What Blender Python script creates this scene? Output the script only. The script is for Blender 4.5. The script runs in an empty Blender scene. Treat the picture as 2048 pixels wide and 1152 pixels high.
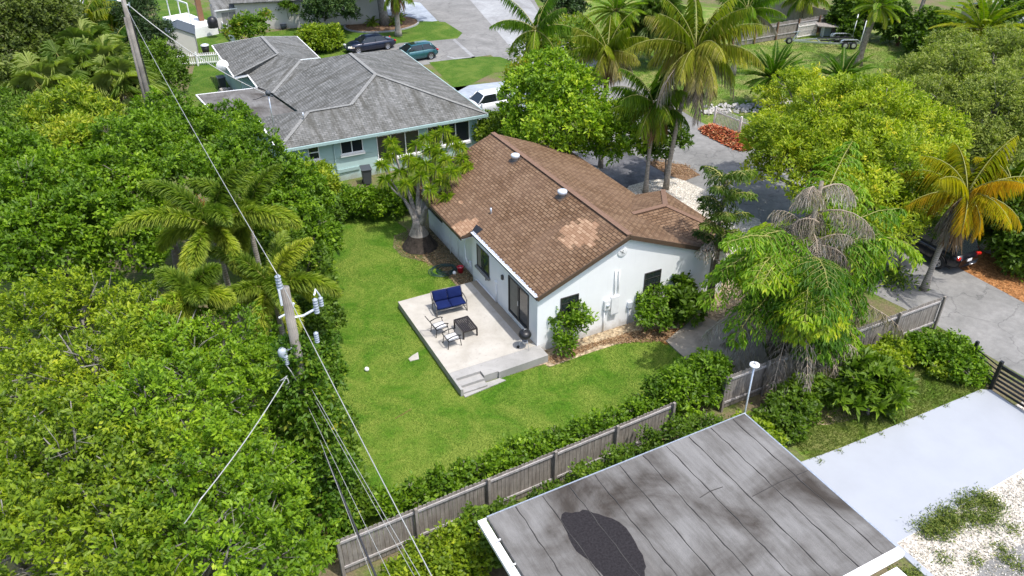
import bpy, math, random
import numpy as np
from mathutils import Vector, Matrix
from mathutils.geometry import tessellate_polygon
R = math.radians
random.seed(7); rng = np.random.default_rng(11)
sc = bpy.context.scene
COL = sc.collection
# ------------------------------------------------------------------ camera
# world: x runs along the gable wall of the white house, y along its long wall, z up
CAM = Vector((-13.5, -24.11, 21.0)); PITCH, ROLL, YAW, FPX = 32.5, -0.4, -27.0, 1560.0
cd = bpy.data.cameras.new('camera'); cam = bpy.data.objects.new('camera', cd); COL.objects.link(cam)
CM = Matrix.Rotation(R(YAW), 3, 'Z') @ Matrix.Rotation(R(90-PITCH), 3, 'X') @ Matrix.Rotation(R(ROLL), 3, 'Z')
cam.matrix_world = Matrix.Translation(CAM) @ CM.to_4x4()
cd.sensor_width = 36; cd.lens = FPX/2048*36; cd.clip_end = 2000; cd.clip_start = .5
sc.camera = cam
# ------------------------------------------------------------------ light
SUN = Vector((.20, -.37, 1.0)).normalized()
w = bpy.data.worlds.new('World'); sc.world = w; w.use_nodes = True
wn = w.node_tree; bg = wn.nodes['Background']; sky = wn.nodes.new('ShaderNodeTexSky')
sky.sky_type = 'NISHITA'; sky.sun_disc = False
sky.sun_elevation = math.asin(SUN.z); sky.sun_rotation = math.atan2(SUN.x, SUN.y)
sky.air_density = 1.0; sky.dust_density = 2.5; sky.ozone_density = 1.0
wn.links.new(sky.outputs[0], bg.inputs[0]); bg.inputs[1].default_value = .15
sd = bpy.data.lights.new('sun', 'SUN'); sd.energy = 2.35; sd.angle = R(.5); sd.color = (1, .96, .9)
so = bpy.data.objects.new('sun', sd); COL.objects.link(so); so.rotation_euler = SUN.to_track_quat('Z', 'Y').to_euler()
so.location = (0, 0, 40)
vs = sc.view_settings; vs.view_transform = 'Standard'; vs.look = 'None'; vs.gamma = 1; vs.exposure = .97
sc.cycles.max_bounces = 6; sc.cycles.transparent_max_bounces = 4

def at(px, py, z=0.0):
    d = CM @ Vector(((px-1024)/FPX, -(py-576)/FPX, -1)); t = (z-CAM.z)/d.z
    return CAM + d*t
def zat(px, py, x, y):
    d = CM @ Vector(((px-1024)/FPX, -(py-576)/FPX, -1))
    t = ((x-CAM.x)*d.x+(y-CAM.y)*d.y)/(d.x**2+d.y**2)
    return CAM.z+d.z*t
def onplane(px, py, a, b, c):
    d = CM @ Vector(((px-1024)/FPX, -(py-576)/FPX, -1)); n = (b-a).cross(c-a)
    return CAM + d*((a-CAM).dot(n)/d.dot(n))

# ------------------------------------------------------------------ materials
class NT:
    def __init__(s, name):
        s.m = bpy.data.materials.new(name); s.m.use_nodes = True; s.t = s.m.node_tree
        s.b = s.t.nodes['Principled BSDF']; s.out = s.t.nodes['Material Output']
    def n(s, typ, **kw):
        x = s.t.nodes.new('ShaderNode'+typ)
        for k, v in kw.items():
            if k[0] == '_': x.inputs[k[1:].replace('_', ' ')].default_value = v
            else: setattr(x, k, v)
        return x
    def l(s, a, b): s.t.links.new(a, b)
    def ramp(s, fac, stops):
        r = s.n('ValToRGB'); e = r.color_ramp.elements
        while len(e) < len(stops): e.new(.5)
        for i, (p, c) in enumerate(stops):
            e[i].position = p; e[i].color = (*c, 1) if len(c) == 3 else c
        s.l(fac, r.inputs[0]); return r.outputs[0]
    def mix(s, f, a, b, mode='MIX'):
        x = s.n('Mix', data_type='RGBA', blend_type=mode)
        for v, i in ((f, 0), (a, 6), (b, 7)):
            if hasattr(v, 'links'): s.l(v, x.inputs[i])
            else: x.inputs[i].default_value = v if i == 0 else (*v, 1)
        return x.outputs[2]
    def noise(s, scale, detail=4, vec=None, rough=.6, dist=0):
        x = s.n('TexNoise', _Scale=scale, _Detail=detail, _Roughness=rough, _Distortion=dist)
        if vec is not None: s.l(vec, x.inputs['Vector'])
        return x.outputs[0]
    def pos(s): return s.n('NewGeometry').outputs['Position']
    def uv(s, sx=1, sy=1, rot=0):
        u = s.n('UVMap', uv_map='uv'); mp = s.n('Mapping'); s.l(u.outputs[0], mp.inputs[0])
        mp.inputs['Scale'].default_value = (sx, sy, 1); mp.inputs['Rotation'].default_value = (0, 0, rot); return mp.outputs[0]
    def bump(s, h, st=.3, d=.02):
        x = s.n('Bump', _Strength=st, _Distance=d); s.l(h, x.inputs['Height']); s.l(x.outputs[0], s.b.inputs['Normal'])
    def fin(s, col, rough=.6, metal=0, spec=None):
        if hasattr(col, 'links'): s.l(col, s.b.inputs['Base Color'])
        else: s.b.inputs['Base Color'].default_value = (*col, 1)
        s.b.inputs['Roughness'].default_value = rough; s.b.inputs['Metallic'].default_value = metal
        if spec is not None: s.b.inputs['Specular IOR Level'].default_value = spec
        return s.m
def rgb(h):      # sRGB 0-255 to linear
    return tuple(((c/255+.055)/1.055)**2.4 if c > 10 else c/255/12.92 for c in h)
def plain(name, c, rough=.5, metal=0, var=.12, scale=6, spec=None):
    t = NT(name); n = t.noise(scale, 5, t.pos()); lo = tuple(x*(1-var) for x in c); hi = tuple(min(1, x*(1+var)) for x in c)
    return t.fin(t.ramp(n, [(.3, lo), (.7, hi)]), rough, metal, spec)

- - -

## Set task
Reproduce every line of the material precisely, omitting its pictures.

## Problem solution
What Blender Python script creates this scene? Output the script only. The script is for Blender 4.5. The script runs in an empty Blender scene. Treat the picture as 2048 pixels wide and 1152 pixels high.
import bpy, math, random
import numpy as np
from mathutils import Vector, Matrix
from mathutils.geometry import tessellate_polygon
R = math.radians
random.seed(7); rng = np.random.default_rng(11)
sc = bpy.context.scene
COL = sc.collection
# ------------------------------------------------------------------ camera
# world: x runs along the gable wall of the white house, y along its long wall, z up
CAM = Vector((-13.5, -24.11, 21.0)); PITCH, ROLL, YAW, FPX = 32.5, -0.4, -27.0, 1560.0
cd = bpy.data.cameras.new('camera'); cam = bpy.data.objects.new('camera', cd); COL.objects.link(cam)
CM = Matrix.Rotation(R(YAW), 3, 'Z') @ Matrix.Rotation(R(90-PITCH), 3, 'X') @ Matrix.Rotation(R(ROLL), 3, 'Z')
cam.matrix_world = Matrix.Translation(CAM) @ CM.to_4x4()
cd.sensor_width = 36; cd.lens = FPX/2048*36; cd.clip_end = 2000; cd.clip_start = .5
sc.camera = cam
# ------------------------------------------------------------------ light
SUN = Vector((.20, -.37, 1.0)).normalized()
w = bpy.data.worlds.new('World'); sc.world = w; w.use_nodes = True
wn = w.node_tree; bg = wn.nodes['Background']; sky = wn.nodes.new('ShaderNodeTexSky')
sky.sky_type = 'NISHITA'; sky.sun_disc = False
sky.sun_elevation = math.asin(SUN.z); sky.sun_rotation = math.atan2(SUN.x, SUN.y)
sky.air_density = 1.0; sky.dust_density = 2.5; sky.ozone_density = 1.0
wn.links.new(sky.outputs[0], bg.inputs[0]); bg.inputs[1].default_value = .15
sd = bpy.data.lights.new('sun', 'SUN'); sd.energy = 2.35; sd.angle = R(.5); sd.color = (1, .96, .9)
so = bpy.data.objects.new('sun', sd); COL.objects.link(so); so.rotation_euler = SUN.to_track_quat('Z', 'Y').to_euler()
so.location = (0, 0, 40)
vs = sc.view_settings; vs.view_transform = 'Standard'; vs.look = 'None'; vs.gamma = 1; vs.exposure = .97
sc.cycles.max_bounces = 6; sc.cycles.transparent_max_bounces = 4

def at(px, py, z=0.0):
    d = CM @ Vector(((px-1024)/FPX, -(py-576)/FPX, -1)); t = (z-CAM.z)/d.z
    return CAM + d*t
def zat(px, py, x, y):
    d = CM @ Vector(((px-1024)/FPX, -(py-576)/FPX, -1))
    t = ((x-CAM.x)*d.x+(y-CAM.y)*d.y)/(d.x**2+d.y**2)
    return CAM.z+d.z*t
def onplane(px, py, a, b, c):
    d = CM @ Vector(((px-1024)/FPX, -(py-576)/FPX, -1)); n = (b-a).cross(c-a)
    return CAM + d*((a-CAM).dot(n)/d.dot(n))

# ------------------------------------------------------------------ materials
class NT:
    def __init__(s, name):
        s.m = bpy.data.materials.new(name); s.m.use_nodes = True; s.t = s.m.node_tree
        s.b = s.t.nodes['Principled BSDF']; s.out = s.t.nodes['Material Output']
    def n(s, typ, **kw):
        x = s.t.nodes.new('ShaderNode'+typ)
        for k, v in kw.items():
            if k[0] == '_': x.inputs[k[1:].replace('_', ' ')].default_value = v
            else: setattr(x, k, v)
        return x
    def l(s, a, b): s.t.links.new(a, b)
    def ramp(s, fac, stops):
        r = s.n('ValToRGB'); e = r.color_ramp.elements
        while len(e) < len(stops): e.new(.5)
        for i, (p, c) in enumerate(stops):
            e[i].position = p; e[i].color = (*c, 1) if len(c) == 3 else c
        s.l(fac, r.inputs[0]); return r.outputs[0]
    def mix(s, f, a, b, mode='MIX'):
        x = s.n('Mix', data_type='RGBA', blend_type=mode)
        for v, i in ((f, 0), (a, 6), (b, 7)):
            if hasattr(v, 'links'): s.l(v, x.inputs[i])
            else: x.inputs[i].default_value = v if i == 0 else (*v, 1)
        return x.outputs[2]
    def noise(s, scale, detail=4, vec=None, rough=.6, dist=0):
        x = s.n('TexNoise', _Scale=scale, _Detail=detail, _Roughness=rough, _Distortion=dist)
        if vec is not None: s.l(vec, x.inputs['Vector'])
        return x.outputs[0]
    def pos(s): return s.n('NewGeometry').outputs['Position']
    def uv(s, sx=1, sy=1, rot=0):
        u = s.n('UVMap', uv_map='uv'); mp = s.n('Mapping'); s.l(u.outputs[0], mp.inputs[0])
        mp.inputs['Scale'].default_value = (sx, sy, 1); mp.inputs['Rotation'].default_value = (0, 0, rot); return mp.outputs[0]
    def bump(s, h, st=.3, d=.02):
        x = s.n('Bump', _Strength=st, _Distance=d); s.l(h, x.inputs['Height']); s.l(x.outputs[0], s.b.inputs['Normal'])
    def fin(s, col, rough=.6, metal=0, spec=None):
        if hasattr(col, 'links'): s.l(col, s.b.inputs['Base Color'])
        else: s.b.inputs['Base Color'].default_value = (*col, 1)
        s.b.inputs['Roughness'].default_value = rough; s.b.inputs['Metallic'].default_value = metal
        if spec is not None: s.b.inputs['Specular IOR Level'].default_value = spec
        return s.m
def rgb(h):      # sRGB 0-255 to linear
    return tuple(((c/255+.055)/1.055)**2.4 if c > 10 else c/255/12.92 for c in h)
def plain(name, c, rough=.5, metal=0, var=.12, scale=6, spec=None):
    t = NT(name); n = t.noise(scale, 5, t.pos()); lo = tuple(x*(1-var) for x in c); hi = tuple(min(1, x*(1+var)) for x in c)
    return t.fin(t.ramp(n, [(.3, lo), (.7, hi)]), rough, metal, spec)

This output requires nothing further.